Pub Date: Oct. 21st, 1977
ISBN: 1416949682
Publisher: Atheneum

The three Drew children and their uncle Merry, an Old One from outside of Time; young Will Stanton who learned of his identity as an Old One in The Dark Is Rising; Will's albino friend Bran, really King Arthur's son Pendragon brought forward to be reared in our time; Arthur himself, at the climax; a benign, disappointingly spiritless Taliesen; and all the forces of the Light and the Dark converge in Wales for the final cosmic battle in Cooper's ambitious, five-volume, resolutely High fantasy. First the children and Merry become Six assembled, later to wield the protective Six Signs which Will had gathered in the earlier volume; next Will and Bran must journey to a Lost Land where Bran's crystal sword must be acquired from a world-weary craftsman/King in his remote glass tower; and at last (this final task is announced to cast and reader alike only as the company is madly racing the Riders of the Dark to its location), the forces of Light, with the Six at the center, must pluck a sprig of mistletoe at the moment of its blossoming—for whichever side accomplishes the plucking will thereby command all the powers of the previously uncommitted Old and Wild Magic.
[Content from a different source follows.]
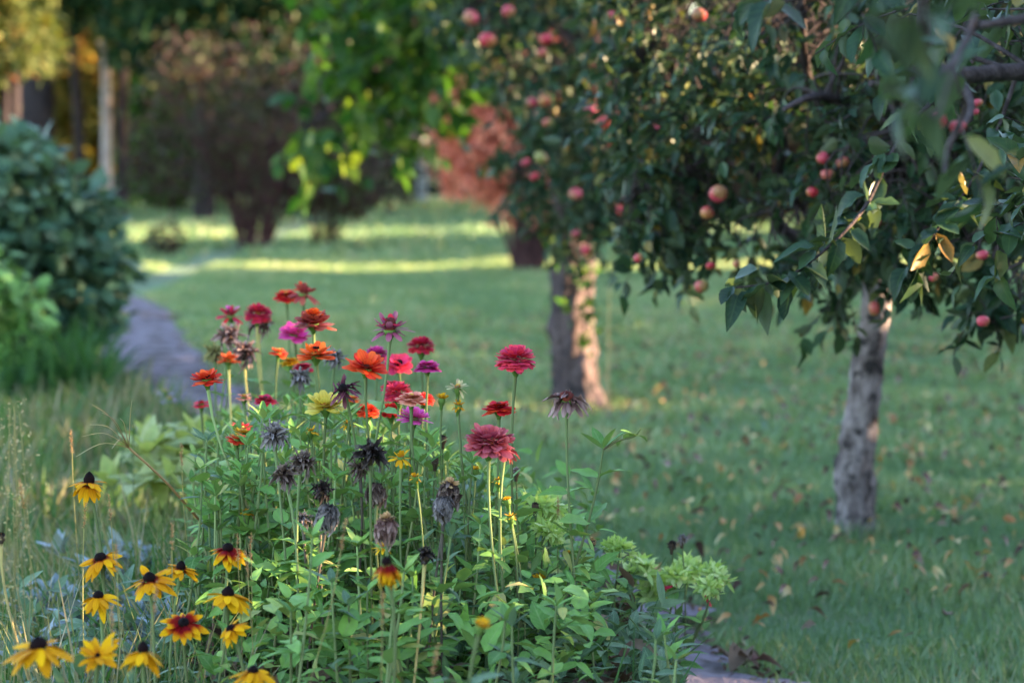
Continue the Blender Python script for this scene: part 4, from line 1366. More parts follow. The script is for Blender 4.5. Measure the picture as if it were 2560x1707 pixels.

To the end Cooper wields her cryptic prophecies, obscure instructions, and arbitrary contingencies, rules, and conditions with the authority of a sleight-of-hand master; and to the end the discrepancy between her grand scheme and the particulars of the story is unbridged, giving a morally and intellectually hollow ring to the whole. Even at the end, when the much-respected Lady wearily pronounces, "It is done. Our task is accomplished," the actual nature and consequences of that accomplishment remain meaninglessly abstract. And though there is welcome relief in Merry's final charge—the battle from here on is up to humans, who will get no more magic help—it does make the purportedly final and crucial battle that has gone before that much harder to credit.